Ab initio valence bond calculations for the ground state of ozone

Abstract

The results of ab initio valence-bond calculations, with an STO-6G basis set, are reported for the ground state of ozone. Both Heitler–London and localized molecular-orbital procedures have been used to construct the wavefunctions for the σ-bonds. Hybridization of the orbitals on each atom has been determined by energy considerations.

In accord with previous results, the primary Lewis structure is calculated to be the spin-paired diradical structure (6) with two σ-bonds, and a long, or formal, π-bond associated with the terminal atoms. However, the sum of weights for four Lewis structures (11)–(14), which arise from polarization of either σ-bond in (6), is calculated to exceed the weight for (6).

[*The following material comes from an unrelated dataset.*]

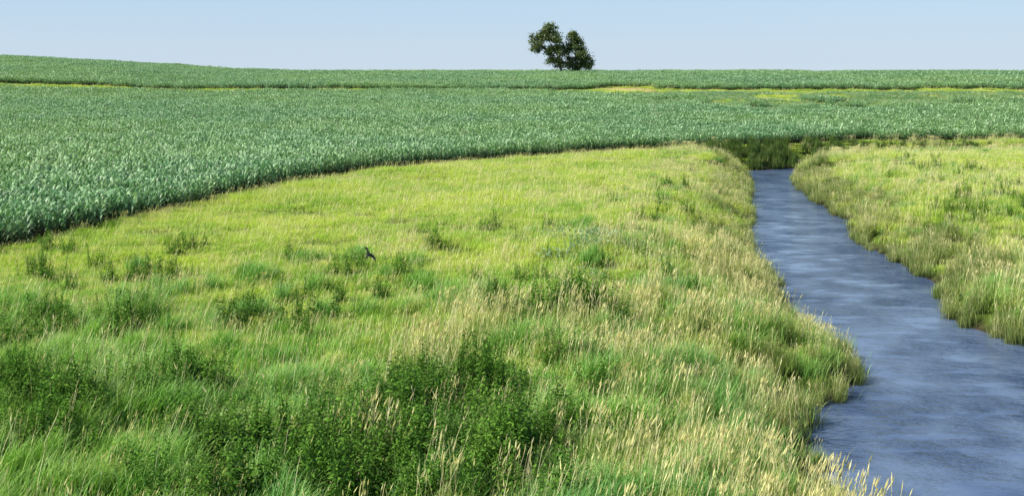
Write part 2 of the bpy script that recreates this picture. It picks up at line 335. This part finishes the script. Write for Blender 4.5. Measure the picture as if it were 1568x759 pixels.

Particular attention is given to the calculation of energies for “increased-valence” structures (1) and (2), which are constructed by spin-pairing the two unpaired electrons of ground-state O₂ with those of a ground-state oxygen atom. If a two-centre molecular orbital is used to accommodate the two electrons of the O—O σ-bond in each of these structures, then resonance between these structures is equivalent to resonance between numerous Lewis structures including (6)+(11)–(14), when Heitler–London procedures are used to formulate the wavefunctions for all electron-pair bonds in the Lewis structures. The results of calculations which utilize this approach indicate that resonance between increased-valence structures provides the primary valence bond representation for the O₃ ground state. Such structures are stabilized slightly by interaction with the Lewis structures that involve excited states for the O atom and the O₂ molecule. The resulting energy for resonance between these four valence-bond structures lies at least 0.134 au below the STO-6G RHF-MO energy of –224.091 au.